Diritto alla difesa: Non risulta che i due giornalisti abbiano avuto la possibilità di difendersi o di essere ascoltati prima dell’imposizione delle sanzioni.

Pluralismo: Il monopolio della verità non è compatibile con una società aperta. Le opinioni dissenzienti, anche se impopolari, fanno parte del confronto democratico.

4. Una prospettiva più ampia

Il conflitto in Ucraina è complesso e controverso. Autorevoli studiosi, tra cui Mearsheimer e Sachs, hanno offerto letture critiche, riconosciute come parte del dibattito accademico. Perché allora colpire chi, con un diverso stile comunicativo, propone le stesse analisi?

Strumentalizzazione del concetto di propaganda: in un clima di crescente polarizzazione, “propaganda” è spesso un’accusa che serve a silenziare l’avversario. Ma anche la narrativa ufficiale europea può essere accusata di parzialità e omissioni. Perché solo una parte viene colpita?

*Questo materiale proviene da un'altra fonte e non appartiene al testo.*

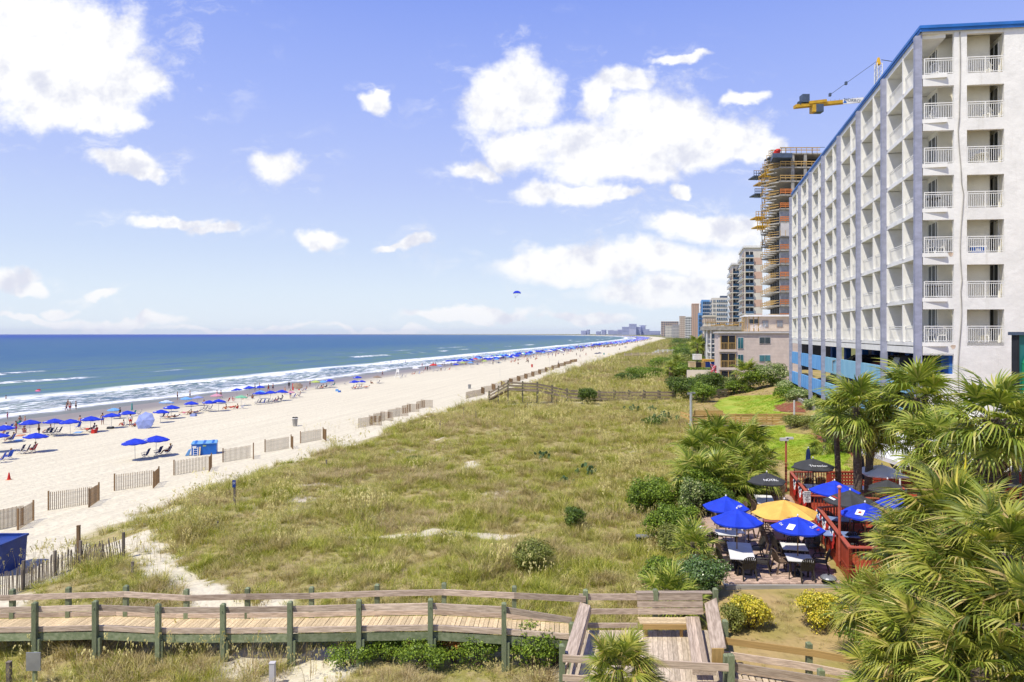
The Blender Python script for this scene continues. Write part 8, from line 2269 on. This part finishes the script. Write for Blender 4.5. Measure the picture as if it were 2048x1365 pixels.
# low dune plants: prickly pear and broad leaved clumps
def cactus(label, px, py, s_=1.0, seed=0):
    p = G(px, py); r = random.Random(seed); o = thing('prickly_pear', label, 'cactus', gz(p))
    for i in range(13):
        a_ = r.uniform(0, 6.28); d_ = r.uniform(.05, .55) * s_; z = r.uniform(.0, .35) * s_; h_ = .22 * s_; c = Vector((d_ * math.cos(a_), d_ * math.sin(a_), z))
        ax = Vector((math.cos(a_ * 2), math.sin(a_ * 2), 0)); up = Vector((r.uniform(-.4, .4), r.uniform(-.4, .4), 1)).normalized(); m = MB(); n = 10
        ring = [c + up * (h_ * (.5 - .5 * math.cos(q))) * 1.0 + ax * (h_ * .42 * math.sin(q)) for q in [2 * math.pi * k / n for k in range(n)]]
        nn = ax.cross(up) * .018 * s_
        m.add([tuple(q + nn) for q in ring] + [tuple(q - nn) for q in ring], [tuple(range(n)), tuple(range(n, 2 * n))[::-1]] + [(k, (k + 1) % n, n + (k + 1) % n, n + k) for k in range(n)])
        m.build('pad', M['cact'], o)
M['cact'] = mat('cactus_pad', (0.10, 0.17, 0.06), 0.6, .15, 3)
for i, (x, y, s_, lab) in enumerate(((1172, 952, 1.5, 'prickly pear clump in the dune right of the middle'), (1083, 920, 1.3, 'prickly pear clump left of the larger ones'), (1262, 823, 1.8, 'prickly pear clump nearer the left below the boardwalk'), (1300, 825, 1.6, 'prickly pear clump right below the boardwalk'), (1330, 852, 2.6, 'large prickly pear and bush patch by the lamp pole'), (1130, 968, 1.1, 'small prickly pear left of the dark green bush'), (1330, 840, 2.0, 'upper part of the prickly pear patch by the lamp pole'))): cactus(lab, x, y, s_, i)
shrub('low dark green creeping patch in the dune grass', 828, 0, gy(828, 922), 1.0, .35, 'leafd', 2200, .05, 6, seed=400)
shrub('dark leafy patch beside the prickly pear by the lamp pole', 1310, 0, gy(1310, 855), 1.6, 1.0, 'leafd', 3200, .07, 7, seed=401)
# dune scrub dots between the far buildings and the beach
for i in range(26):
    r = random.Random(900 + i); Y = r.uniform(130, 620); a = r.uniform(-6, 12); X = a + K * Y
    px = 1024 + X / Y * F
    shrub(['low green scrub', 'olive scrub', 'dark scrub'][i % 3] + ' on the back dune, ' + ['first', 'second', 'third', 'fourth', 'fifth', 'sixth', 'seventh', 'eighth', 'ninth'][sorted(range(26)).index(i) // 3] + ' of its kind going up the shore', px, 0, Y, r.uniform(2.5, 6) * (1 + Y / 500), r.uniform(1.6, 3.2) * (1 + Y / 600), ['leafm', 'leafo', 'leafd'][i % 3], 2500, .12 + Y / 2600, 8, seed=500 + i, stems=False)

# ---- grasses (geometry nodes: tufts on points)
def tuft(n, h, spread, w, lean, seed, seg=3, seed_head=0):
    r = random.Random(seed); vs = []; fs = []; mats_ = []
    for i in range(n):
        a_ = r.uniform(0, 6.28); d_ = spread * math.sqrt(r.random()); b_ = Vector((d_ * math.cos(a_), d_ * math.sin(a_), -.04)); hh = h * r.uniform(.5, 1.1)
        la = a_ + r.uniform(-1, 1); ln = Vector((math.cos(la), math.sin(la), 0)) * lean * r.uniform(.3, 1.4); sd = Vector((-math.sin(la + r.uniform(-.8, .8)), math.cos(la), 0)).normalized()
        k0 = len(vs)
        for j in range(seg + 1):
            s = j / seg; p = b_ + ln * (hh * s * s) + Vector((0, 0, hh * s * (1 - .28 * lean * s))); ww = w * (1 - s) ** .6 * .5
            vs.append(tuple(p + sd * ww)); vs.append(tuple(p - sd * ww))
        for j in range(seg): fs.append((k0 + 2 * j, k0 + 2 * j + 1, k0 + 2 * j + 3, k0 + 2 * j + 2)); mats_.append(0)
        if i < seed_head:
            c = Vector(vs[-1]); 
            for q in range(5):
                k1 = len(vs); o_ = Vector((r.uniform(-.06, .06), r.uniform(-.06, .06), r.uniform(-.14, .08)))
                vs += [tuple(c + o_ + Vector((-.018, 0, 0))), tuple(c + o_ + Vector((0, .018, .03))), tuple(c + o_ + Vector((.018, 0, 0))), tuple(c + o_ + Vector((0, 0, -.06)))]; fs.append((k1, k1 + 1, k1 + 2, k1 + 3)); mats_.append(1)
    me = MB().add(vs, fs).mesh('tuft'); me.polygons.foreach_set('material_index', mats_)
    return me
def scatter(name, pts, rot, scl, idx, variants, label):
    coll = bpy.data.collections.new(name + '_variants')
    for i, me in enumerate(variants):
        ob = bpy.data.objects.new(name + '_tuft_' + 'abcdefgh'[i], me); coll.objects.link(ob)
    me = bpy.data.meshes.new(name); me.vertices.add(len(pts)); me.vertices.foreach_set('co', np.asarray(pts, np.float32).ravel())
    for nm_, ty, dat in (('rz', 'FLOAT', rot), ('sc', 'FLOAT', scl), ('ix', 'INT', idx)):
        at = me.attributes.new(nm_, ty, 'POINT'); at.data.foreach_set('value', np.asarray(dat, np.float32 if ty == 'FLOAT' else np.int32))
    ob = bpy.data.objects.new(name, me); COL.objects.link(ob); tag(ob, label, 'grass', kind='stuff')
    ng = bpy.data.node_groups.new(name + '_nodes', 'GeometryNodeTree')
    ng.interface.new_socket('Geometry', in_out='INPUT', socket_type='NodeSocketGeometry'); ng.interface.new_socket('Geometry', in_out='OUTPUT', socket_type='NodeSocketGeometry')
    N_ = ng.nodes; Lk = ng.links
    gi = N_.new('NodeGroupInput'); go = N_.new('NodeGroupOutput'); ip = N_.new('GeometryNodeInstanceOnPoints'); ci = N_.new('GeometryNodeCollectionInfo')
    ci.inputs['Collection'].default_value = coll; ci.inputs['Separate Children'].default_value = True; ci.inputs['Reset Children'].default_value = True
    def at(nm_, ty): n = N_.new('GeometryNodeInputNamedAttribute'); n.data_type = ty; n.inputs[0].default_value = nm_; return n.outputs[0]
    cx = N_.new('ShaderNodeCombineXYZ'); Lk.new(at('rz', 'FLOAT'), cx.inputs[2])
    Lk.new(gi.outputs[0], ip.inputs['Points']); Lk.new(ci.outputs[0], ip.inputs['Instance']); ip.inputs['Pick Instance'].default_value = True
    Lk.new(at('ix', 'INT'), ip.inputs['Instance Index']); Lk.new(cx.outputs[0], ip.inputs['Rotation']); Lk.new(at('sc', 'FLOAT'), ip.inputs['Scale'])
    Lk.new(ip.outputs[0], go.inputs[0])
    md = ob.modifiers.new('scatter', 'NODES'); md.node_group = ng
    return ob
tv = [tuft(46, .50, .26, .018, .75, 1), tuft(54, .42, .30, .018, .95, 2), tuft(36, .66, .22, .016, .65, 3), tuft(40, .36, .30, .022, 1.1, 4), tuft(14, 1.05, .18, .014, .5, 5, 4, 9), tuft(44, .50, .28, .016, .9, 6)]
M['straw'] = leafmat('dry_straw_blade', [(0, (0.26, 0.19, 0.09)), (0.5, (0.44, 0.34, 0.17)), (1, (0.60, 0.50, 0.28))], .2, .6)
for i, m_ in enumerate(tv):
    m_.materials.append(M['straw'] if i == 5 else M['grass']); m_.materials.append(M['seed'])
pts = []; rot = []; scl = []; idx = []
bands_ = [(15, 22, 14, .95), (22, 34, 14, .95), (34, 55, 9.0, 1.05), (55, 95, 4.6, 1.3), (95, 180, 1.3, 2.0), (180, 420, .34, 3.4), (420, 1200, .06, 6.5)]
for (y0, y1, dn, s_) in bands_:
    a0, a1 = -44, 14 if y0 < 100 else 12
    n = int((y1 - y0) * (a1 - a0) * dn)
    Y = rng.uniform(y0, y1, n); A = rng.uniform(a0, a1, n); X = A + K * Y + bend(Y)
    px = 1024 + X / Y * F; ok = (px > -60) & (px < 2110)
    edge = -34.5 + (vn(X, Y, .22, 1) - .5) * 6 + (vn(X, Y, .9, 2) - .5) * 3.2 + np.interp(Y, [20, 31, 35, 39, 60, 100], [7.5, 7.0, 3.5, 0, 0, -1])
    dens_ = np.clip((A - edge) / 2.6, 0, 1) ** .8
    bare = vn(X, Y, .35, 5) * .6 + vn(X, Y, 1.1, 6) * .4
    dens_ = np.where(bare > .80, dens_ * .3, dens_)
    # sand hollow among the near walk, dry short ground on the landward side
    dens_ = np.where((A > 1.0) & (Y < 130), dens_ * .60, dens_)
    dens_ = dens_ * (1 - .97 * sandy(X, Y))
    ok &= rng.random(n) < dens_
    # keep clear: boardwalk deck, platform, patio, deck, lawns
    Yd = 23.4 - px * .0022
    ok &= ~((px < 1160) & (Y > Yd - .25) & (Y < Yd + WID + .1) & (zt(X, Y) > 3.2))
    ok &= ~((X > 1.2) & (X < 6.8) & (Y > 18.0) & (Y < 22.3))
    ok &= ~((Y > 25.8) & (Y < 41.5) & (A > 1.5))
    ok &= ~((Y > 99.5) & (Y < 104.6) & (px > 1010) & (px < 1360))
    for k in np.nonzero(ok)[0]:
        if (A[k] > 3 and Y[k] < 105 and (inside(X[k], Y[k], LAWN1) or inside(X[k], Y[k], LAWN2))): ok[k] = False
    X, Y, A = X[ok], Y[ok], A[ok]
    z = zt(X, Y)
    pts.append(np.stack([X, Y, z], -1)); rot.append(rng.uniform(0, 6.28, len(X)))
    short = np.where(A > 1.0, .38, 1.0) * np.where(Y < 22.5, .8, 1.0)
    scl.append(s_ * short * rng.uniform(.65, 1.25, len(X)) * (.45 + 1.05 * vn(X, Y, .45, 12)))
    r_ = rng.random(len(X)); pz = vn(X, Y, .16, 20); oat = vn(X, Y, .10, 33)
    ix = np.where(r_ < .28, 0, np.where(r_ < .5, 1, np.where(r_ < .66, 2, 3)))
    ix = np.where((rng.random(len(X)) < np.where(A > 1.0, .6, np.clip((pz - .48) * 2.1, .05, .65))), 5, ix)
    ix = np.where((rng.random(len(X)) < np.where(oat > .55, .16, .03)) & (Y < 260), 4, ix)
    idx.append(ix)
scatter('dune_grass', np.concatenate(pts), np.concatenate(rot), np.concatenate(scl), np.concatenate(idx), tv, 'rough yellow green dune grass with sea oats covering the dune')
print('TUFTS', sum(len(p) for p in pts))
lv = [tuft(40, .07, .22, .012, .5, 11, 2), tuft(40, .09, .24, .012, .7, 12, 2)]
for m_ in lv: m_.materials.append(M['lawnb'])
pts = []
for poly_, n in ((LAWN1, 9000), (LAWN2, 9000)):
    xs = [p[0] for p in poly_]; ys = [p[1] for p in poly_]
    X = rng.uniform(min(xs) - .5, max(xs) + .5, n); Y = rng.uniform(min(ys) - .5, max(ys) + .5, n)
    for x, y in zip(X, Y):
        if inside(x, y, poly_): pts.append((x, y, zg(x, y) + .03))
n = len(pts)
scatter('lawn_grass', pts, rng.uniform(0, 6.28, n), rng.uniform(1.0, 1.9, n), rng.integers(0, 2, n), lv, 'short mown lawn grass beyond the patio')
# sparse tall sea oats beside the leaning fence and posts
pts = []
for (x, y, n, sp_) in ((60, 1160, 16, 1.3), (110, 1130, 18, 1.2), (170, 1120, 14, 1.0), (260, 1120, 22, 1.5), (300, 1110, 14, 1.0), (600, 1330, 26, 1.4), (480, 1345, 14, 1.0), (350, 1330, 14, 1.2), (700, 860, 16, 2.5), (730, 850, 14, 2.0)):
    p = G(x, y)
    for i in range(n):
        xx, yy = p.x + random.gauss(0, sp_), p.y + random.gauss(0, sp_ * .5); pts.append((xx, yy, zg(xx, yy)))
so_ = [tuft(5, 1.2, .12, .012, .45, 21, 4, 4), tuft(4, 1.0, .10, .012, .6, 22, 4, 2)]
for m_ in so_: m_.materials.append(M['straw']); m_.materials.append(M['seed'])
n = len(pts); scatter('sea_oats', pts, rng.uniform(0, 6.28, n), rng.uniform(.8, 1.15, n), rng.integers(0, 2, n), so_, 'tall thin sea oat stalks beside the sand and fences')
# ================================================================== AIR
hm = bpy.data.materials.new('haze_air'); hm.use_nodes = True
t = NT(hm.node_tree); t.n.clear()
pv = t.node('ShaderNodeVolumePrincipled'); o = t.node('ShaderNodeOutputMaterial'); t.l.new(pv.outputs[0], o.inputs['Volume'])
pv.inputs['Color'].default_value = (0.78, 0.84, 0.98, 1); pv.inputs['Density'].default_value = 0.000035; pv.inputs['Anisotropy'].default_value = 0.0
hz = MB().box(-14600, 12000, -200, 16500, -25, 100).build('haze', hm, None); tag(hz, 'pale blue sea haze filling the air over the far shore', 'haze', kind='stuff')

Violati i principi dello stato di diritto

Le sanzioni contro Alina Lipp e Thomas Röper sollevano interrogativi profondi sul futuro del pluralismo in Europa. Esse si basano su un concetto vago, applicato in modo selettivo, e violano principi essenziali dello stato di diritto: legalità, proporzionalità, diritto alla difesa. In definitiva, rappresentano una minaccia al dibattito pubblico e un precedente pericoloso: se oggi si colpisce chi racconta una guerra da un altro punto di vista, domani si potrà colpire chiunque osi criticare il potere. In una democrazia sana, questo non può essere accettato.